The DOL explained that the main factor in prolonging the PTE application process was the fact that the DOL often had to return applications to applicants requesting more information. “This timeline was frustrating to everyone, and commenters noted it throughout their comments,” the finalizing release stated.

To remedy this, the DOL proposed to have applicants explicitly state the information needed in the application. The DOL wrote in the amendment that “some of the friction associated with the exemption process can be reduced because the Department will have less need to request additional information from applicants.”

Changed Definitions

The initial proposal by the DOL also would have revised the definitions of “qualified independent appraiser” and “qualified independent fiduciary” to be more strict. The final rule scales back most of the revised changes due to pushback from commenters.

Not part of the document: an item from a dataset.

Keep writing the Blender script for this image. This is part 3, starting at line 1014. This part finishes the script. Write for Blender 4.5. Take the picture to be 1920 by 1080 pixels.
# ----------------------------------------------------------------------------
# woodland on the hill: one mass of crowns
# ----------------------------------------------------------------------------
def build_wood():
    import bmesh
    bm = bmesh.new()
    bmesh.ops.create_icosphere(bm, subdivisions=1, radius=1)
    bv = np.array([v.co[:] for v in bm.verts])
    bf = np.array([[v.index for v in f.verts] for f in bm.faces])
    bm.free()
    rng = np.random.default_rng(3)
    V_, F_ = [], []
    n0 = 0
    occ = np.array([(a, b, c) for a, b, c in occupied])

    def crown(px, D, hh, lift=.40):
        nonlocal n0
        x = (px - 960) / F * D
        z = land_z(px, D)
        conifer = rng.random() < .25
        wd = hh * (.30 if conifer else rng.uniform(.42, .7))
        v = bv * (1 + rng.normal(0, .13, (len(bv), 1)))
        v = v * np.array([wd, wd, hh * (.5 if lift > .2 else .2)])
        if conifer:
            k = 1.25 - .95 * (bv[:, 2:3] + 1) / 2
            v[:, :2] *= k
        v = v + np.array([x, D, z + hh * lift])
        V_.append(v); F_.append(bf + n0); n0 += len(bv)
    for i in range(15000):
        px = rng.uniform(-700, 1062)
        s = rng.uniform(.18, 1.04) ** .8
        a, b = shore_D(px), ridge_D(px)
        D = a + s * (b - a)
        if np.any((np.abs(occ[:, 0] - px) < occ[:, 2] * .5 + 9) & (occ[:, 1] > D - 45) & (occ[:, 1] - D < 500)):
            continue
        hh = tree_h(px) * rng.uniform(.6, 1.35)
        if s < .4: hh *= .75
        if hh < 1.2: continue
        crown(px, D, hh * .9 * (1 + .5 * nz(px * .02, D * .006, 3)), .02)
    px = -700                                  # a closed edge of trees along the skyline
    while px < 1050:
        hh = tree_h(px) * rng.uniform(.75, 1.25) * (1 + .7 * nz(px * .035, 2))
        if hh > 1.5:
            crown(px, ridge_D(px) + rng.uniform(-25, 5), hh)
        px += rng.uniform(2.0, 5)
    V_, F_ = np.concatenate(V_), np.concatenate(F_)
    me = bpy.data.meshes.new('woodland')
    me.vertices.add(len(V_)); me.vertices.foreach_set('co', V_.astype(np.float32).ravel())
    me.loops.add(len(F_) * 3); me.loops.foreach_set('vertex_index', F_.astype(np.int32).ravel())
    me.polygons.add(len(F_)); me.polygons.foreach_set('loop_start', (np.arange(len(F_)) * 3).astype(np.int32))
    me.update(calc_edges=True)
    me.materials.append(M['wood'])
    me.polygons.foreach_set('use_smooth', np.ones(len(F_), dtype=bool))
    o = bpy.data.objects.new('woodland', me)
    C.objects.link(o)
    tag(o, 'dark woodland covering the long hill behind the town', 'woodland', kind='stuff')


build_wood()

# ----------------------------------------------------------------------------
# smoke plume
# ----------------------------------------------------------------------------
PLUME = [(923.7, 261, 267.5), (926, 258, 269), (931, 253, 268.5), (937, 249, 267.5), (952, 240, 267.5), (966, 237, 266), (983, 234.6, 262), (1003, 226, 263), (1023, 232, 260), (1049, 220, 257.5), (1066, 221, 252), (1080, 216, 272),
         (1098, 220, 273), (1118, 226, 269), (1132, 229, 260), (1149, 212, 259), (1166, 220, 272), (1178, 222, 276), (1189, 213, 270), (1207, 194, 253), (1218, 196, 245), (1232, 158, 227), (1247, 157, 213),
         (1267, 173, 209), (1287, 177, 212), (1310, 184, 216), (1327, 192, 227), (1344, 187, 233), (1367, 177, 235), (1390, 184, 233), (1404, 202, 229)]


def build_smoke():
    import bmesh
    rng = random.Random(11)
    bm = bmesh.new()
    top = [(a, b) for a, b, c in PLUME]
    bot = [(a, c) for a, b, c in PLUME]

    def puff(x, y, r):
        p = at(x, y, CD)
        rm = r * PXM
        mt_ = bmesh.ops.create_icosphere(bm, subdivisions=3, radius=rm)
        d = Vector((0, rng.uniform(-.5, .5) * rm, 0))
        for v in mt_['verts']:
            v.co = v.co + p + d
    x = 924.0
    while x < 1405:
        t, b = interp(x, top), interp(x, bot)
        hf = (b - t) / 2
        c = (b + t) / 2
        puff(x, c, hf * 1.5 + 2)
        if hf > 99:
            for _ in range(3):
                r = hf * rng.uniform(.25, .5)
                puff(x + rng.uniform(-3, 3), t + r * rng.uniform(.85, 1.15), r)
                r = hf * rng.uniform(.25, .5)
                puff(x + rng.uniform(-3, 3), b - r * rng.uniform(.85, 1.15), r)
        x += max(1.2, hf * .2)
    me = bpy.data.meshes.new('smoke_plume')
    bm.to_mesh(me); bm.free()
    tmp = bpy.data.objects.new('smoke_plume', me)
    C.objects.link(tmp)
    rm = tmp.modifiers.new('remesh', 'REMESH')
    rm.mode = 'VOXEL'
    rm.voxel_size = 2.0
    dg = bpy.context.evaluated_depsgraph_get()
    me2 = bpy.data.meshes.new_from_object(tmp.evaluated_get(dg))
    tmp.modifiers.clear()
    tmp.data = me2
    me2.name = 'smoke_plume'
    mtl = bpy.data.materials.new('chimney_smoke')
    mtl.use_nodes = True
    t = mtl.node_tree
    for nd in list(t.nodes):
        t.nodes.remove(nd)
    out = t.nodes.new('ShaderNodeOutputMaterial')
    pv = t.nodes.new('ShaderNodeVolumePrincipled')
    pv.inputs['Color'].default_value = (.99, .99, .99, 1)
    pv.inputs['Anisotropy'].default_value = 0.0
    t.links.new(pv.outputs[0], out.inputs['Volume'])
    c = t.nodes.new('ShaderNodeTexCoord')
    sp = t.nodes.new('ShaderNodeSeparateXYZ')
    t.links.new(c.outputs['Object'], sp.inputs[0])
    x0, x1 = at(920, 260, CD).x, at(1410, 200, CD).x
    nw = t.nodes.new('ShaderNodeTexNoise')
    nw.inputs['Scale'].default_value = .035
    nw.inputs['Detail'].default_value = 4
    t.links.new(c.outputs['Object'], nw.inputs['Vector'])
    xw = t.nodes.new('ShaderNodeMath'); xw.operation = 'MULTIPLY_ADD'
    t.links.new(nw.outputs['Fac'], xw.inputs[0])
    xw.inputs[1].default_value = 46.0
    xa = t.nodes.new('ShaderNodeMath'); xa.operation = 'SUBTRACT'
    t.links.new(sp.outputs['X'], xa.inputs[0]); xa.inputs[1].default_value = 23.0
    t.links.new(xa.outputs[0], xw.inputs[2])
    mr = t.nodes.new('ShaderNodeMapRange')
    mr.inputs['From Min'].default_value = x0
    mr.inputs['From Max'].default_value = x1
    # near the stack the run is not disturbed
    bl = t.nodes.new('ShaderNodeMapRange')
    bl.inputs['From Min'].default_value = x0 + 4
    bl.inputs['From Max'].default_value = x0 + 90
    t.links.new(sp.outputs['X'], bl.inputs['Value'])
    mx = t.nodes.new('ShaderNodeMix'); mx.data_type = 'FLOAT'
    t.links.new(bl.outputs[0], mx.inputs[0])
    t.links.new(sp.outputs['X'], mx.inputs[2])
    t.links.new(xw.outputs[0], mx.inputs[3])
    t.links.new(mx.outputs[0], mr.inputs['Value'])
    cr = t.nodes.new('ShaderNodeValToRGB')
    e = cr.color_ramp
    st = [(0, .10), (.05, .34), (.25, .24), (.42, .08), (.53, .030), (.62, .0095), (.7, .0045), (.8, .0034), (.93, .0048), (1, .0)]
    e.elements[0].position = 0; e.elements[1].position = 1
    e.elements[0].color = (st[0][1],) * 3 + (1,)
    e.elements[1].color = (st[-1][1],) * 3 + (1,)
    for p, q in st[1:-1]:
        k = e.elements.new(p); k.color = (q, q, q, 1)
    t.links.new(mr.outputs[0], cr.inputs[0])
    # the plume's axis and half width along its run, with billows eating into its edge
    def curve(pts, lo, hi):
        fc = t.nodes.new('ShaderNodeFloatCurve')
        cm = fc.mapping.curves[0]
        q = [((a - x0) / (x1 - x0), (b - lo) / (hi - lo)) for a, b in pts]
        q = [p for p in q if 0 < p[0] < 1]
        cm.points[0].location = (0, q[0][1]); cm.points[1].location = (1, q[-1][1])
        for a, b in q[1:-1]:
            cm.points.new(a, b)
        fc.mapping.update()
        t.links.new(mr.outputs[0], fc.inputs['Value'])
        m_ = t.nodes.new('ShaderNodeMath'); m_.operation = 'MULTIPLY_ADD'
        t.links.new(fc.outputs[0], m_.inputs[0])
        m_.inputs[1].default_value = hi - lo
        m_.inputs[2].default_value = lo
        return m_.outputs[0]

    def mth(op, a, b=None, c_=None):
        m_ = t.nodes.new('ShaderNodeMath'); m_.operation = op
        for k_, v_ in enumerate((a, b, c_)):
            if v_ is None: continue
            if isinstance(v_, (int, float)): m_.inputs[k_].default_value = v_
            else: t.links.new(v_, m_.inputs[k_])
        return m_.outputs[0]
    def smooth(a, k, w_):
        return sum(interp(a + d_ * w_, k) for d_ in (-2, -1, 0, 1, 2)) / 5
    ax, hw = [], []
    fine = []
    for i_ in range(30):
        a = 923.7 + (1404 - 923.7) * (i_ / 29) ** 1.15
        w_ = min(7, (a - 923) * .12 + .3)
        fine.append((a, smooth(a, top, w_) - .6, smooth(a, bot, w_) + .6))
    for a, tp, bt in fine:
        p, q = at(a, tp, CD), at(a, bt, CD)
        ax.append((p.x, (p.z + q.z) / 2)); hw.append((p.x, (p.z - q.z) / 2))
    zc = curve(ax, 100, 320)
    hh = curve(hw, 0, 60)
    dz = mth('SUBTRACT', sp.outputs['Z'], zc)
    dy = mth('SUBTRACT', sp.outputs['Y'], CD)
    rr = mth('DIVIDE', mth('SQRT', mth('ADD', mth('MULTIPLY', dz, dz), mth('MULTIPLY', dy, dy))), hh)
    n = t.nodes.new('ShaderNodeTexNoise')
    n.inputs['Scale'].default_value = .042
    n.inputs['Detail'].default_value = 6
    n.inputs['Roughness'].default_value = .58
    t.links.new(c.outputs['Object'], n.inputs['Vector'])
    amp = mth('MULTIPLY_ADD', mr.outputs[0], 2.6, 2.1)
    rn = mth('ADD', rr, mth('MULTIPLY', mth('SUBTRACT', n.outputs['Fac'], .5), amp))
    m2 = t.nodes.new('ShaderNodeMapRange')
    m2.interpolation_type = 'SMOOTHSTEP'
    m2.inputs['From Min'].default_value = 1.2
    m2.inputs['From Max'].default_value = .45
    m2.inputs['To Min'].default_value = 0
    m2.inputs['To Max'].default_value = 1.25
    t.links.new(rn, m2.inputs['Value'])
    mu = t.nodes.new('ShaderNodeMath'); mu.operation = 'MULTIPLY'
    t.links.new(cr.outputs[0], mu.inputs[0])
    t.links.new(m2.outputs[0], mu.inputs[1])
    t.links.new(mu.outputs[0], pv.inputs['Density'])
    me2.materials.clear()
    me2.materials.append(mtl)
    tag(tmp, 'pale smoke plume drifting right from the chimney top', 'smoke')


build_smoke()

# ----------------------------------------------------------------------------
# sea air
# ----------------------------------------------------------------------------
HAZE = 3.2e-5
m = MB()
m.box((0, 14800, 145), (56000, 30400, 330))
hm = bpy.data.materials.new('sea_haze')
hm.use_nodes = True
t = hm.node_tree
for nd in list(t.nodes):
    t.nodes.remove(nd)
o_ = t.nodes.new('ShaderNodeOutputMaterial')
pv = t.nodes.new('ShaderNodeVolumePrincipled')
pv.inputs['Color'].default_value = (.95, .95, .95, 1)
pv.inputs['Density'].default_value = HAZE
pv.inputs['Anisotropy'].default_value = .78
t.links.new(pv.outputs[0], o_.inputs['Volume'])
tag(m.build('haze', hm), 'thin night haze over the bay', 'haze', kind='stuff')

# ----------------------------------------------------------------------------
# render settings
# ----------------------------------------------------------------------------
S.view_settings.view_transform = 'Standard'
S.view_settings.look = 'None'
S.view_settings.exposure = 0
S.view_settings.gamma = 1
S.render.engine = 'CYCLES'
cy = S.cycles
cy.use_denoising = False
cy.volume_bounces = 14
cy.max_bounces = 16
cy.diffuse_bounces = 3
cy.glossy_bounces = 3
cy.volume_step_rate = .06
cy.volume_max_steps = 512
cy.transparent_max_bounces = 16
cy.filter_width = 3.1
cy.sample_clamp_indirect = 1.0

According to current rules, an appraiser is automatically considered independent if they receive no more than 2% of their revenue under one particular PTE. The final rule modifies this to a facts-and-circumstances test, whereby an appraiser could be deemed to be not independent even if their total revenue falls below 2%. As an example, the DOL said that an appraiser who expects to be retained by a fiduciary for other appraisal work based on their work under a PTE could lose their independent status.

The DOL made essentially the same change for the definition of “qualified independent fiduciary.”

Proposed changes were, for the most part, dropped, except for an amendment in the final rule stating that a fiduciary that receives less than 2% of their revenue from a transaction is no longer automatically deemed independent, as under previous rules, and is now subject to a facts-and-circumstances test.

The effective date for the rule is 75 days after its entry into the Federal Register.